Le financement des thèses, souvent sous forme de bourses ou de contrats doctoraux, est une étape cruciale. Comme en témoigne le parcours de Francesca Cassinadri : « Je suis repartie un an en Italie pour enseigner avant d’avoir une bourse de la Région Grand Est et pouvoir mener à bien mon projet de recherche. »

Aymane Dahane © Marine Dumény pour Pokaa (2)
Aymane Dahane a soutenu une thèse de sociologie à l'université de Strasbourg sur le « street workout ». © Marine Dumény / Pokaa

De plus, en 2018, environ 60% des doctorant(e)s en France bénéficiaient d’un contrat doctoral, tandis que les autres devaient souvent combiner leurs recherches avec des emplois précaires – et parfois avec le soutien familial. Or, obtenir ces bourses nécessite des déplacements, la composition de dossiers et l’engagement de nombreux frais. « Je me souviens qu’avant mon doctorat, j’étais venu à Strasbourg depuis Paris pour passer le concours d’une bourse. C’était juste avant l’Euro de football ! », se remémore Aymane Dahane.

Face à cela, en 2023 notamment, des efforts ont été déployés pour améliorer l’accès et l’accompagnement des doctorant(e)s. Par exemple, l’université Paris-Saclay et l’École polytechnique proposent des programmes de financement et de soutien pour les doctorant(e)s, incluant des allocations de recherche et des contrats doctoraux couvrant les besoins essentiels (matériels et financiers).

Par leurs thématiques de recherche, Aymane Dahane, Francesca Cassinadri et Yves Golder brisent les clichés du monde académique, et renforcent le lien entre la recherche et la société. En s’éloignant des stéréotypes, ils et elle démontrent que la recherche peut être inclusive et profondément connectée aux réalités contemporaines.

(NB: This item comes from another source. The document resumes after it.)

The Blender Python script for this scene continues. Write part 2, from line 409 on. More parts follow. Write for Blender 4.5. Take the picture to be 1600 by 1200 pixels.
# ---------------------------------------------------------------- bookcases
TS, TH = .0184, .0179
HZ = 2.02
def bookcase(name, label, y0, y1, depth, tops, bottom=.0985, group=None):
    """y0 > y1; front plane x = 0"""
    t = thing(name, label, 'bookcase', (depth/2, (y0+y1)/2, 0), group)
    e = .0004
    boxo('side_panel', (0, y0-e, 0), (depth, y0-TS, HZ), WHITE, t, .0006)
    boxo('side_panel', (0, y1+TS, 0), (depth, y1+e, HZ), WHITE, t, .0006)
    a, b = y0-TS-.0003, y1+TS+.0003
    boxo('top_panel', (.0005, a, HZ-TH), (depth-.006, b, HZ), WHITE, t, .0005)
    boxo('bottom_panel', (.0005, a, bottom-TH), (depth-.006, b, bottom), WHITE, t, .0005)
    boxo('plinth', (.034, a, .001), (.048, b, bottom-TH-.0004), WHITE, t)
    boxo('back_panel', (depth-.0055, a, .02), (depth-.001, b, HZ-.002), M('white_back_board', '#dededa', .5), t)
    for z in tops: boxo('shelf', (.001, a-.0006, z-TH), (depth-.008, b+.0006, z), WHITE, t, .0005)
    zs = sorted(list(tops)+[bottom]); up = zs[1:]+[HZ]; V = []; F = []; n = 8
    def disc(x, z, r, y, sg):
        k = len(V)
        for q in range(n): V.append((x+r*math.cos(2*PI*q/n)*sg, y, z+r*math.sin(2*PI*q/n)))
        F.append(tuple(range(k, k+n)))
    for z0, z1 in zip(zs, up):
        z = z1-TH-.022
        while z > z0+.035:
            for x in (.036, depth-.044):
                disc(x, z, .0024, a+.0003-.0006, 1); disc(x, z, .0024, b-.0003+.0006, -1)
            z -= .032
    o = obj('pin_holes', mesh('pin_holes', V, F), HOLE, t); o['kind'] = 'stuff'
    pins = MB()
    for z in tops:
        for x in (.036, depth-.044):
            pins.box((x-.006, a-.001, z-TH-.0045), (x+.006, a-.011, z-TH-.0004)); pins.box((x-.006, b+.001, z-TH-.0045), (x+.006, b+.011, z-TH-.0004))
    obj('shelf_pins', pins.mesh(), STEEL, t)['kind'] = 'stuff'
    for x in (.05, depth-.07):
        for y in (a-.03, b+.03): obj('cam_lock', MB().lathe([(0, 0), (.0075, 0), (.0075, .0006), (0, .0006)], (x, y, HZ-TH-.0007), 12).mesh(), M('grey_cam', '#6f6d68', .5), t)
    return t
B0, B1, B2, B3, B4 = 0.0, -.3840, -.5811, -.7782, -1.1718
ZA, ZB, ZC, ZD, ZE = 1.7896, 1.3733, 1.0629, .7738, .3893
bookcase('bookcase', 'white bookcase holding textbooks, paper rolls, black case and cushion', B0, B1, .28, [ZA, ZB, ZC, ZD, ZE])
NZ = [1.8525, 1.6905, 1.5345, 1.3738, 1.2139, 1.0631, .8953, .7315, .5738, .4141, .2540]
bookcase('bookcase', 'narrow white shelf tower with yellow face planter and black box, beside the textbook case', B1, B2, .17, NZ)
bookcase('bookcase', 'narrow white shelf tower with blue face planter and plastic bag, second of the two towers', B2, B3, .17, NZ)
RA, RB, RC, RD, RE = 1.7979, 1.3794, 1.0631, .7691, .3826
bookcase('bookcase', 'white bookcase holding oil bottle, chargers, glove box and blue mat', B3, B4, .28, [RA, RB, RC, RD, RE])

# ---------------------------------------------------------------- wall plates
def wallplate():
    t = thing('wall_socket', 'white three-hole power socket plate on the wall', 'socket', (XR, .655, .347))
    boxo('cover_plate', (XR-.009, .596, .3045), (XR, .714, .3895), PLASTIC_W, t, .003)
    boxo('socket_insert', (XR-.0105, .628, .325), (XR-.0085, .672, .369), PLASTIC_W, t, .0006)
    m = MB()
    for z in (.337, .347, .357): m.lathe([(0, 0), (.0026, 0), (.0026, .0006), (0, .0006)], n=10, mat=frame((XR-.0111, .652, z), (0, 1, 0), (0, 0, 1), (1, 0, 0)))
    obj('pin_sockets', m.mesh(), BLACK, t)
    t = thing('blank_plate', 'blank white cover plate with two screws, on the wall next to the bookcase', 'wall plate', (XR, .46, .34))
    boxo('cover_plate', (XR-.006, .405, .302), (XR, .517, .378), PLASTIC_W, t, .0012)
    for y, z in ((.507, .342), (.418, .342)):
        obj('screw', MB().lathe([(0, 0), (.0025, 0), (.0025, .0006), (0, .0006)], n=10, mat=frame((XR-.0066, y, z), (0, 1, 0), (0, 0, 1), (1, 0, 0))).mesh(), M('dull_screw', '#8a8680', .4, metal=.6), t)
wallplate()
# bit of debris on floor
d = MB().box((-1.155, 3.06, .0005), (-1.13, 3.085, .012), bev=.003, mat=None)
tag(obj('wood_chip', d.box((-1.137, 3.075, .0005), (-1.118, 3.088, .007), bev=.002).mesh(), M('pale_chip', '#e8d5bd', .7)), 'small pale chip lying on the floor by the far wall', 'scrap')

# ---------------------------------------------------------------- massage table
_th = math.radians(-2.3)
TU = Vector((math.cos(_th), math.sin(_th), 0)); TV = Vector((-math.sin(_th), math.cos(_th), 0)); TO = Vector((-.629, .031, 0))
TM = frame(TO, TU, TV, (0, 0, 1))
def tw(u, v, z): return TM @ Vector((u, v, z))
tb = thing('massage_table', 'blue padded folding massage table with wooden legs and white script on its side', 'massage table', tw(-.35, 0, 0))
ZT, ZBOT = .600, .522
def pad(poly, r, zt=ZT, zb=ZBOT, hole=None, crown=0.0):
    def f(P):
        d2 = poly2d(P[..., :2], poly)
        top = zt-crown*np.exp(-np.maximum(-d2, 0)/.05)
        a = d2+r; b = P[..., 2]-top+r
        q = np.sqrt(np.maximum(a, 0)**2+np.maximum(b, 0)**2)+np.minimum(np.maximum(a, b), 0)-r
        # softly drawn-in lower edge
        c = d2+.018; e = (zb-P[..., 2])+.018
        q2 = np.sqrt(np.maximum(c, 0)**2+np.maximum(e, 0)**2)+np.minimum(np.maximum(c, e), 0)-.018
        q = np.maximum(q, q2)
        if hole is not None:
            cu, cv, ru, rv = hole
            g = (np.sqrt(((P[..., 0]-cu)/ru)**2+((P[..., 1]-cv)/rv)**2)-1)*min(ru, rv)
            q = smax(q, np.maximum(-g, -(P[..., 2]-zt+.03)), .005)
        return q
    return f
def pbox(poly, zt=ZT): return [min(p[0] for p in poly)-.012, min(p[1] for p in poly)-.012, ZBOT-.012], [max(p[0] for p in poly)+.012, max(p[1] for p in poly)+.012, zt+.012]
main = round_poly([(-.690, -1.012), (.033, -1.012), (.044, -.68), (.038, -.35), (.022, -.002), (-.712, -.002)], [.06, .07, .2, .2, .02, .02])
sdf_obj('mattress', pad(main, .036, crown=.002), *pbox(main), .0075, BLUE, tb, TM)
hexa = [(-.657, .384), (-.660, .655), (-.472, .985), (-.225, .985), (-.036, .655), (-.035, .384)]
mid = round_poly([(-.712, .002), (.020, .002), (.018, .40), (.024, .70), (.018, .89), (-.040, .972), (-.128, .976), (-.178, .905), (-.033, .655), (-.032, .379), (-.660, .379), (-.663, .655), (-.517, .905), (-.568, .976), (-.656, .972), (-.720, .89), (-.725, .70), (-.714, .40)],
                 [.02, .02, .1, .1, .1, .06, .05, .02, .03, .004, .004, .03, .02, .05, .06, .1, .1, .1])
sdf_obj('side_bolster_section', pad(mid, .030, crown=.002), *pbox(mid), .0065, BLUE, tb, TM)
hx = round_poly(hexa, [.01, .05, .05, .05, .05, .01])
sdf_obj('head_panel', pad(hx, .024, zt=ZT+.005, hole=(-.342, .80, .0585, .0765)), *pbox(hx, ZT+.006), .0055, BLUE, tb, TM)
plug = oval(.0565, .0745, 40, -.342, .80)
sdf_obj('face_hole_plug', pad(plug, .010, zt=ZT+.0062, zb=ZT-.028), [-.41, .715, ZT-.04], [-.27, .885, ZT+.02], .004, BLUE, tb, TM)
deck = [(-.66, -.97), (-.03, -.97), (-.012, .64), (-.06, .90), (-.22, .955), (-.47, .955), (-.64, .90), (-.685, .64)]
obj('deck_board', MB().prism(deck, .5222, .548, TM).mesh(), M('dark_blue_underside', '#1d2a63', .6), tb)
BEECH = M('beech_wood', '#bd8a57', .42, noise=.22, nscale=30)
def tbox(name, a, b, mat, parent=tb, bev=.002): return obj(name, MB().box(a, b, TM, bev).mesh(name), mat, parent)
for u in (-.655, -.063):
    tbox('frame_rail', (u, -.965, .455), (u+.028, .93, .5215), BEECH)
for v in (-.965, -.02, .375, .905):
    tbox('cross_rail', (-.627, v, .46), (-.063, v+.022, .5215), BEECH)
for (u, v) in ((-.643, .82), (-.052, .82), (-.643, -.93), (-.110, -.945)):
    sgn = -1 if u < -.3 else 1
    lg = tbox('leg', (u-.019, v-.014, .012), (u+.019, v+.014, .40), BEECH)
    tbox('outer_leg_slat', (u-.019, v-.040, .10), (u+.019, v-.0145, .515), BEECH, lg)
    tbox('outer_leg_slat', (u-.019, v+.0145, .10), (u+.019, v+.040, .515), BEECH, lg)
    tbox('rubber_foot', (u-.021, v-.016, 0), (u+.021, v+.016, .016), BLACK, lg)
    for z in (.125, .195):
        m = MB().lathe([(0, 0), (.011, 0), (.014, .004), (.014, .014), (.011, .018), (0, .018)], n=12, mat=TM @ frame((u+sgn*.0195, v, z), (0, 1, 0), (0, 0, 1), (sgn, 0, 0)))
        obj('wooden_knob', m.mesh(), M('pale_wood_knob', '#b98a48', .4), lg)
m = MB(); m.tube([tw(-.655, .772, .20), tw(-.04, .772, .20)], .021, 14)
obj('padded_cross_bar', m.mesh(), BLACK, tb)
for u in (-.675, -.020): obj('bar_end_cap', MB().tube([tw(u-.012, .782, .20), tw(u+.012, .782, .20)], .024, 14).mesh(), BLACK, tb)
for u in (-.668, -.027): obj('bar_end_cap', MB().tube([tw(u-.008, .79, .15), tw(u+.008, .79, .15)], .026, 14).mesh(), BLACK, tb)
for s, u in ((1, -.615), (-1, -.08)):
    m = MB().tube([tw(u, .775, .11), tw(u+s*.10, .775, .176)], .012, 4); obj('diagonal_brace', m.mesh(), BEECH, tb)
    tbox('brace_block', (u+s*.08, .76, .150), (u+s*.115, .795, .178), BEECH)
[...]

Leur travail illustre une recherche intégrée à la société, interdisciplinaire et engagée. Pourtant, l’accessibilité au doctorat reste un enjeu crucial, nécessitant un soutien financier et institutionnel accru pour permettre à une diversité plus large de profils d’y accéder et de contribuer à la recherche scientifique et sociale.